Verna Norberg Aardema Vugteveen (6 June 1911 – 11 May 2000), best known by the name Verna Aardema, was an American author of children's books.
Born in New Era, Michigan she graduated from Michigan State University with a B.A. of Journalism in 1934. She worked as a grade school teacher from 1934 to 1973 and became a correspondent for the Muskegon Chronicle in 1951, which lasted until 1972, the year before she retired from teaching elementary school.

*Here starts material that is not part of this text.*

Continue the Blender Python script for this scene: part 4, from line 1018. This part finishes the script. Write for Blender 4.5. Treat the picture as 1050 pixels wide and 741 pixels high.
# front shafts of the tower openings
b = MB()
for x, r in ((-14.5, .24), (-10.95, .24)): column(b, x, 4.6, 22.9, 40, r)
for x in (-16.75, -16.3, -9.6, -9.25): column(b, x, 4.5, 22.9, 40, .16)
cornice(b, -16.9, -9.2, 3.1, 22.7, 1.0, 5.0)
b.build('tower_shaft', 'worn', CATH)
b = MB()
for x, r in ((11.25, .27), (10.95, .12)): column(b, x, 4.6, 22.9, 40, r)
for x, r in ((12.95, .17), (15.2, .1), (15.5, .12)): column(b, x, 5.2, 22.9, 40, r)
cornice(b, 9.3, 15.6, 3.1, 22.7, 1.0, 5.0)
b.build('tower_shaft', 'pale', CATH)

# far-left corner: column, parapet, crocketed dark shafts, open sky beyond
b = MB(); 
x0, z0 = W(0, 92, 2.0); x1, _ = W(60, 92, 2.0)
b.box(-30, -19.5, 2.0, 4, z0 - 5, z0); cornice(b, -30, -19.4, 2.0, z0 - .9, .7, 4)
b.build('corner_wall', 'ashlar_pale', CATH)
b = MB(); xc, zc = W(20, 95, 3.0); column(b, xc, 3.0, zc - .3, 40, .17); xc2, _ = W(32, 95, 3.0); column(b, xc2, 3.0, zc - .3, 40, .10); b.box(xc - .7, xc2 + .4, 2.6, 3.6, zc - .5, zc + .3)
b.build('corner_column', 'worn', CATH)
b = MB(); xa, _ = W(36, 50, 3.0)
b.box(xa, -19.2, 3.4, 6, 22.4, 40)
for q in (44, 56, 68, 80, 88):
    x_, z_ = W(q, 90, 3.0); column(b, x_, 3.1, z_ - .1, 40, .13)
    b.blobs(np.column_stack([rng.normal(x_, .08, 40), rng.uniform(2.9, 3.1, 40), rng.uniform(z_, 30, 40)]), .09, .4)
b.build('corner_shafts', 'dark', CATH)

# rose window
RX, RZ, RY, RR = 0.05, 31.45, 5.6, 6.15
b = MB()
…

From the time she was a small girl, she knew that she would be a writer. She spent every free second reading anything she could get her hands on. In her Senior Year at Michigan State she won three writing contests, though not the first, they were the most influential in her decision to continue to follow her childhood dream. She first considered writing for children when her daughter refused to eat until she'd heard one of her mother's stories. These bribes were often set in the places that she had been reading about recently, and as she became more and more interested in Africa, they began to be set there more frequently.
In 1960 she published her first set of stories, Tales from the Story Hat which were very successful, and so she continued to adapt traditional tales and folklore from distant cultures, (usually from Africa and Mexico) to expose young children to the vast variety of human expression.
Her book, Why Mosquitoes Buzz in People's Ears (1975), illustrated by Leo and Diane Dillon, received the Caldecott Medal in 1976 and the Brooklyn Art Books for Children Award in 1977. Who's in Rabbit's House? 1977 was the 1977 School Library Journal Best Book of the Year and a Lewis Carroll Shelf Award winner in 1978. Aardema received the Children's Reading Round Table Award in 1981, and several of her works have been selected as Notable Books by the American Library Association. Her Oh Kojo! How Could You! won the 1984 Parents' Choice Award for Literature.